Showing posts with label career. Show all posts
Showing posts with label career. Show all posts

04 June 2013

Life is just...


In addition to my full-time job as a bookseller (gotta pay those bills!), I've been working part-time at a local art museum (get that experience!), and let me just say... my days can get long.

At the museum, for the last seven months or so, I have been cataloguing every piece of work the museum owns, which means photographing, describing, measuring, storing, labeling, etc. every. single. piece. I'm only now getting to the wrapping-up stage of the project, but there are days, such as yesterday, when I put in four or more hours at the museum and then dip over to the bookstore (with a snack or an extra coffee in between) for a late eight hour shift. By the time I get home, I'm beat. Often my day off from the bookstore is spent working at the museum, so I have to plan for real days off.

So... it's mornings or evenings after a shift at the bookstore, when I have some time to myself, that I try to relish that free time and think of it like a day off. Kind of pathetic, I know, but such is the adult life of a student loan-paying, practical experience-wanting, about-to-head-to-grad-school sort of gal!

It's easy to feel stressed and pulled in too many directions, but I also think of all the ways that being busy is good:

1. Where the bookstore has given me a huge knowledge base about literature and practical leadership skills, the art museum is providing experience and knowledge in my chosen field -- both of these things lend themselves well to my future career aspirations.

2. Being busy makes me feel productive. I can get home at the end of the day, totally wiped out, and feel like I accomplished something, even if it was only a matter of shelving some books or photographing twenty paintings.

3. Staying busy makes the time fly!

That last point is my favorite of them all.


I received word from Edinburgh admissions that I will be receiving my CAS number in the next few days. The Confirmation of Acceptance for Studies number (CAS) is assigned to students in the UK to qualify them for a student visa -- to show the UK Border Agency that the student is qualified to attend the university and the university has in fact accepted them into a legit program. It's all very exciting stuff, I know, but the CAS is the necessary remaining ingredient for my visa application, and that, at least to me, is very exciting! Because then that means... AIRFARE. ;)


I hope everyone is having a wonderful Tuesday morning. I'm enjoying the spring rain outside, of the gentle, steady variety... sipping my coffee, and snacking on the best cherries ever. They're in season -- go get some! YUM.

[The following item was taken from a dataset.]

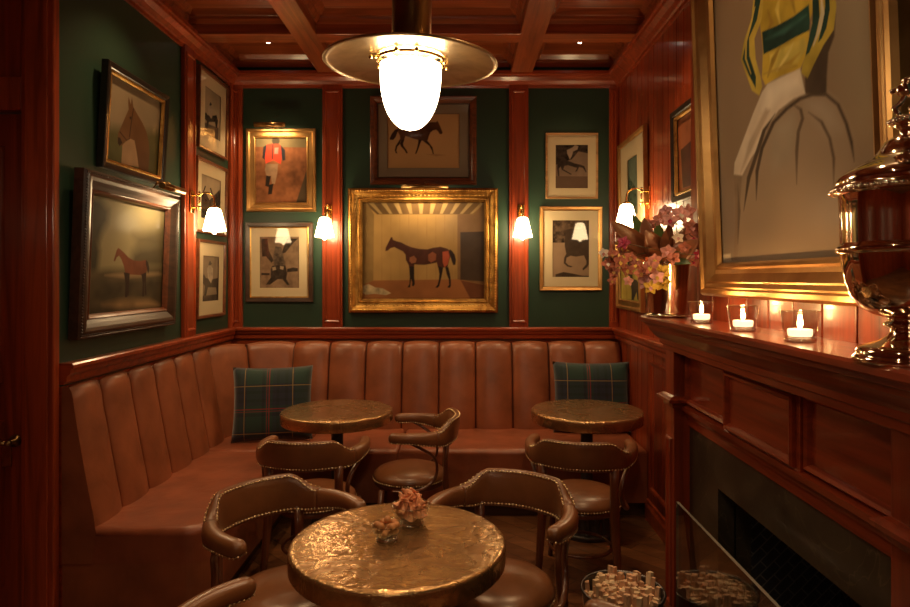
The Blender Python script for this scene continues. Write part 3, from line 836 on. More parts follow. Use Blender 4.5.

Days to Edinburgh move-in: 95

14 May 2013

The left and the right...


As I checked my email today and learned, disappointingly, that I was not chosen for one of the three major scholarships I applied to for my year at the University of Edinburgh, I realized that I have plenty of reasons to be anxious as well as excited about the upcoming school year.

My mind is made up; I'm going. I made that decision well over a year ago, but now, as we get into summer with a little over three months to departure, I'm getting that sort of anxious, curdled feeling that comes with worries and woes about money and "the future" and "my path." My right and left brain are constantly at odds: one part of me wants everything planned out ad infinitum, and the other part of me prefers to go with the flow.

I suppose there's always going to be anxiety about making any kind of life-altering decision. This masters program only takes one calendar year, which my left brain is really happy to know is totally regimented and planned, but the material point is that once I've done it, I can't really go back to the way things were/are. Student debt is a killer. And I have a hard time not picturing a giant black hole of life/career uncertainty after I graduate. My left brain wants to make sure I have a fallback plan; my right brain is sure something will work out as long as I'm smart about my choices and work my hardest. Both are probably correct.

I'm awaiting word on two more major scholarships, and one other smaller external one. Crossing fingers, but money isn't everything. If it was, I'd not have chosen to be an art historian!